Anyway, here is the translation of the above post:

Title: 스포하는게 뭐가 나쁘냐?
(What's so bad about giving out spoilers?)

Body:
친구: 야 나 오늘 XX 보러가.
Friend: Hey, I'm going to go see XX today.

나: 어 그러냐? 잘보고와라.
Me: Oh yeah? Have fun. [By the way, this way of speaking is very masculine. Women almost never conjugate their sentences with -냐 or -라; they would have instead said: "아 그래? 잘보고와."]

바로 집에가서 네이버에 검색해서 결말 알아낸다음에 친구한테 문자해주면
Then I go home and search on Naver (Korean equivalent of Google) to find out the ending and text my friend

애들이 되게 좋아하던데
Then my friends really like it

니들은 스포당하면 싫음?
 But you don't like spoilers?

흠 이상하네
Hmm strange.

So for whatever reason, the poster is convinced (or maybe he is trolling; I am also calling the above poster a "he" and not "she" because the way the verbs are conjugated strongly suggests that the speaker is male) that everyone he knows likes spoilers.
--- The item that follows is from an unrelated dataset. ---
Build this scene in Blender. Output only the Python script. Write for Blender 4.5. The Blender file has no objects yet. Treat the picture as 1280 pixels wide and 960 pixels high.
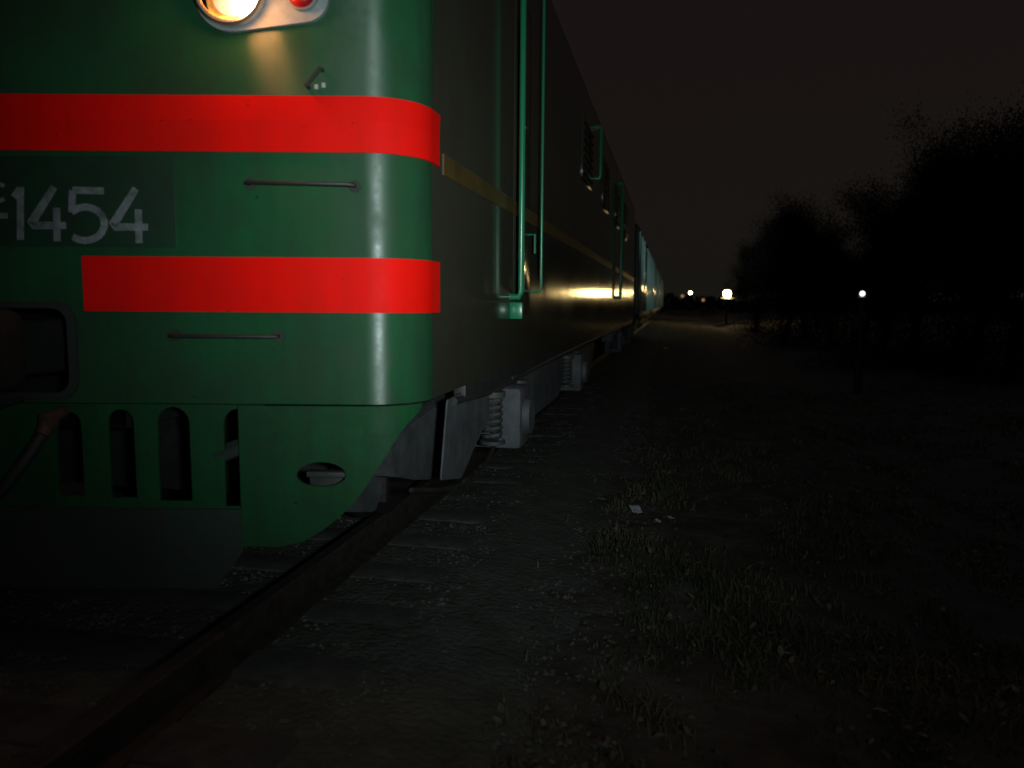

Of course, the people reading this post are outraged, and now they must think of a clever comeback. A user whose ID is "산고양이" (mountain cat) manages to do just that. He says:

너네 엄마가 애가졌을때 니가 태어날꺼라고 알려줬었어봐라
Suppose (-어봐라) that your mom was told (알려줬-) that you would be (-거라고) born when (-을때) she was pregnant (애가졌다).

엄마가 어떤 기분일까
How do you suppose (-일까) that she would have felt?

And this kind of witty comeback is definitely something that the Koreans love to hear. It's vicious, it's personally insulting, and it's very fitting to the situation (You like spoilers? Let's see how your mom likes the spoilers about you!) There's also a certain amount of rudeness, because calling a mother who is not your own an "엄마" is not really acceptable unless you're a child.

So the other spectators compliment "산고양이" by calling his remark a "파워드립" or "powerful ad-lib." Note that the original poster, 패스트, has also responded, saying "산고양이 너 센데?" or, "you're a pretty strong opponent." Clearly he is not offended, although if he heard that in real life he probably would be. Korean internet is definitely a strange place!